Puglise shared with the FOX 5 I-Team what he already sent KSU and the GBI: evidence he claimed proved former school culinary services director Gary Coltek was secretly being paid on the side by KSU vendors, plus documents that raised questions about how much food was really grown at the KSU owned and operated farm.

"It's a complete fabrication of the numbers," Puglise stressed. "It's home cooking the books."

Student volunteers help run Hickory Grove Farm a few miles from the KSU main campus. The food grown at the farm eventually winds up at Kennesaw State University. The idea of farm to table gave the school a national reputation.

And riding that reputation was the school's star culinary services director. Coltek suddenly resigned in September after the FOX 5 I-Team began asking questions about his outside business dealings... and why he was using his secretary Tracy Nunn to do his private work on KSU time.

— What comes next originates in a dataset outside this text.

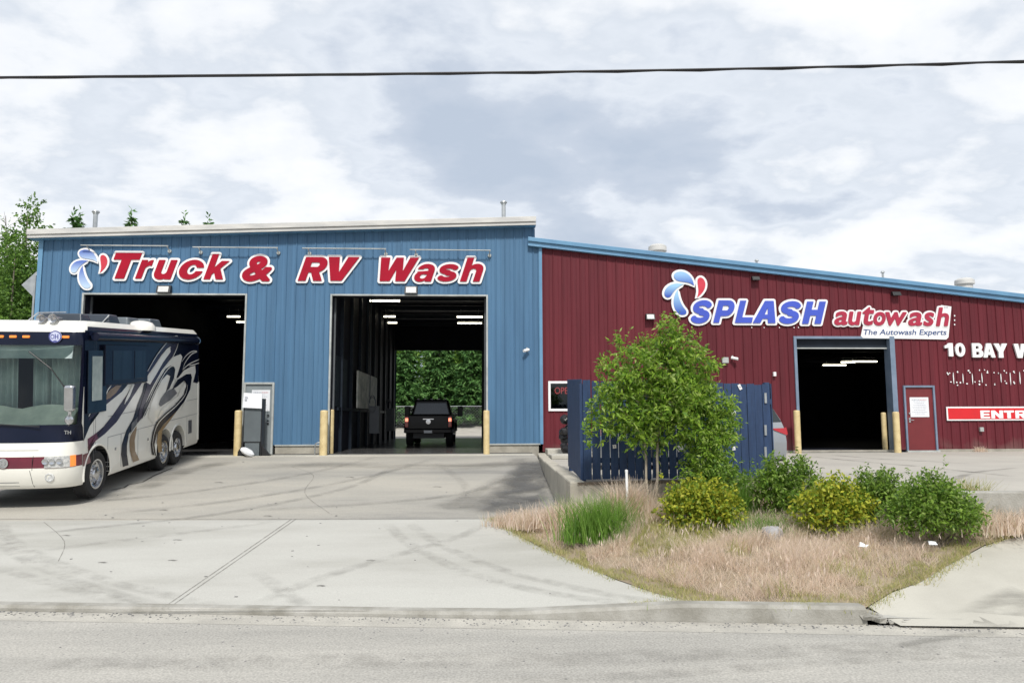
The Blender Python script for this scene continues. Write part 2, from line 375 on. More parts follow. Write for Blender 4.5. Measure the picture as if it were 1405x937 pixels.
# ------------------------------------------------------------------ kerb along the street
kb = MB(); prev = None
xs = [-40, -20, -10, -5, -2, -.6, .4, 1, 1.6, 2.2, 3, 3.5, 3.85, CE]
sec = []
for x in xs:
    t = curbtop(x) if x > -.6 else -1.045
    if x <= -.6: t = -1.048
    c = curbY(x); dy = .02*math.sin(x*3)
    sec.append([(x, c-.0, -1.2), (x, c+.015, t-.03), (x, c+.045, t), (x, c+.175, t+.004), (x, c+.175, -1.2)])
V = [p for s_ in sec for p in s_]; F = []
for i in range(len(sec)-1):
    for j in range(4): F.append((i*5+j, i*5+j+1, (i+1)*5+j+1, (i+1)*5+j))
F.append((0, 1, 2, 3, 4)); F.append(tuple(range(len(V)-5, len(V)))[::-1])
kb.add(V, F); tag(kb.build('street_kerb', M['kerb']), kind='structure')
# broken kerb end chunks
rub = MB()
for i in range(46):
    x = CE+random.uniform(-.02, .5); y = curbY(x)+random.uniform(.0, .28); s = random.uniform(.012, .045)*(1 if x > CE+.2 else 1.3)
    z = -1.10+.5*max(0, .25-(x-CE))*.35
    p = [(x+random.uniform(-s, s)*.4+dx*s, y+random.uniform(-s, s)*.4+dy*s, z+dz*s*random.uniform(.7, 1)) for dz in (0, 1) for dx, dy in ((-1, -1), (1, -1), (1, 1), (-1, 1))]
    rub.hexa(p)
tag(rub.build('kerb_rubble', M['kerb']), kind='stuff')
rub = MB()
for i in range(1500):
    x = random.uniform(-9, 6.5); y = curbY(x)-abs(random.gauss(0, .22))-.02; s = random.uniform(.003, .011)
    if i % 4 == 0: y -= random.uniform(0, 1.6)
    p = [(x+dx*s*random.uniform(.6, 1), y+dy*s*random.uniform(.6, 1), -1.112+dz*s*1.2+.002) for dz in (0, 1) for dx, dy in ((-1, -1), (1, -1), (1, 1), (-1, 1))]
    rub.hexa(p)
for i in range(90):
    x = random.uniform(-8, 1.6); y = random.uniform(8.7, 21); s = random.uniform(.004, .016)
    if y > 9.2 and x > .2: continue
    z = zdrive(x, y); rub.hexa([(x+dx*s*1.5*random.uniform(.6, 1), y+dy*s*random.uniform(.6, 1), z+dz*s*.5+.001) for dz in (0, 1) for dx, dy in ((-1, -1), (1, -1), (1, 1), (-1, 1))])
tag(rub.build('road_grit', M['plate']), kind='stuff')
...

"I just did the work that was required of me as my job duties at KSU as instructed by Gary Coltek," Nunn said when we knocked on her door to ask why her name was listed as the registered agent for one of Coltek's companies.

Coltek managed millions of tax dollars at the school. Using his secretary to do private work was the latest in a string of questionable decisions stretching back years.

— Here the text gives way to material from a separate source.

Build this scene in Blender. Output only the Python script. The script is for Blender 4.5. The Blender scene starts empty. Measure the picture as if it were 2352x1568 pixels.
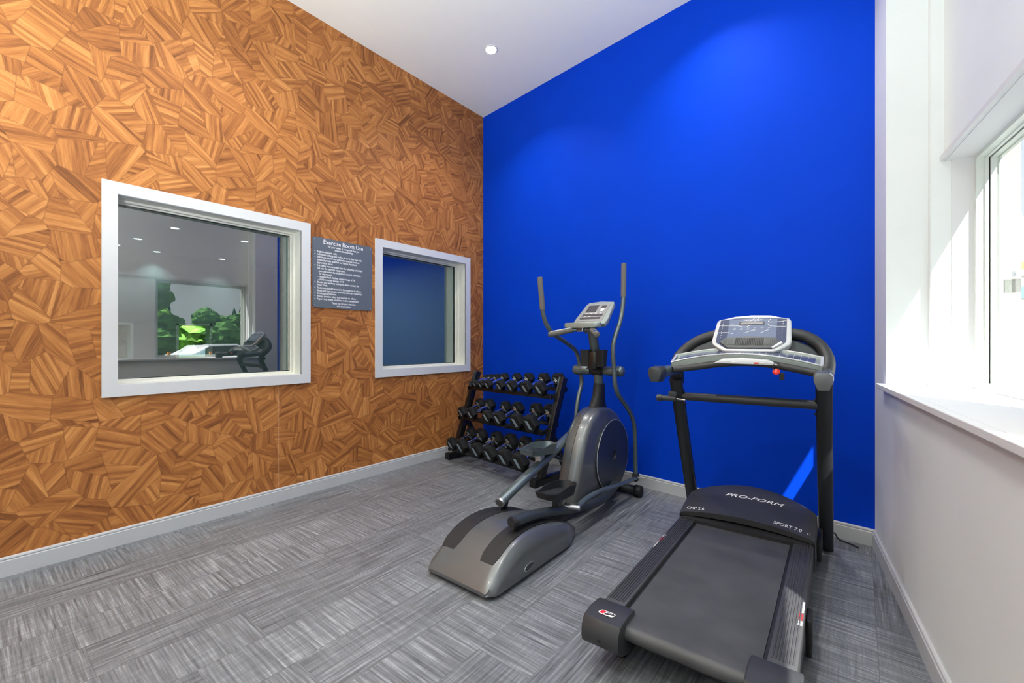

Yet until the FOX 5 I-Team began investigating, Coltek always kept his job, prompting the state Attorney General's office to ask the GBI to also investigate KSU administrators for failing to act.

"Employees have been coming forward since your investigation," Puglise pointed out. "Have been calling, sending me emails... with other information."

That included Harvest logs at the KSU Farm from August of 2015. They listed how many pounds of each vegetable was supposedly transferred to the school dining facilities. But on multiple places, the weights listed on the transfer form did not match the weight from the actual Harvest logs.


4.5 pounds of zucchini harvested from a specific location... suddenly became 45 pounds on the transfer form.

7.5 pounds of green peppers harvested... yet 75 pounds of green peppers supposedly delivered.

In his letter to the school, attorney Puglise called this another example of "criminal activity" committed by Coltek and his farm manager Robin Taylor. She had little to say to the FOX 5 I-Team.

"You know the allegation was that you were cooking the books by claiming that you were growing more food and delivering more food than you really were growing out here."

Taylor: Please contact KSU's media relations.

"These are serious allegations. You realize that. I want to make sure you have a chance to respond because you're named in this allegation."

Taylor: Well, I'm sure KSU legal will handle that for me."

KSU had no comment and would not answer any questions.

Attorney Puglise said his client was passed over for a raise, while others connected to Gary Coltek, including that farm director Robin Taylor, have actually been promoted since our investigation aired.

His letter asks for $1.5 million to avoid a whistleblower lawsuit.

"That's the only way I know to get KSU's attention," warned Puglise.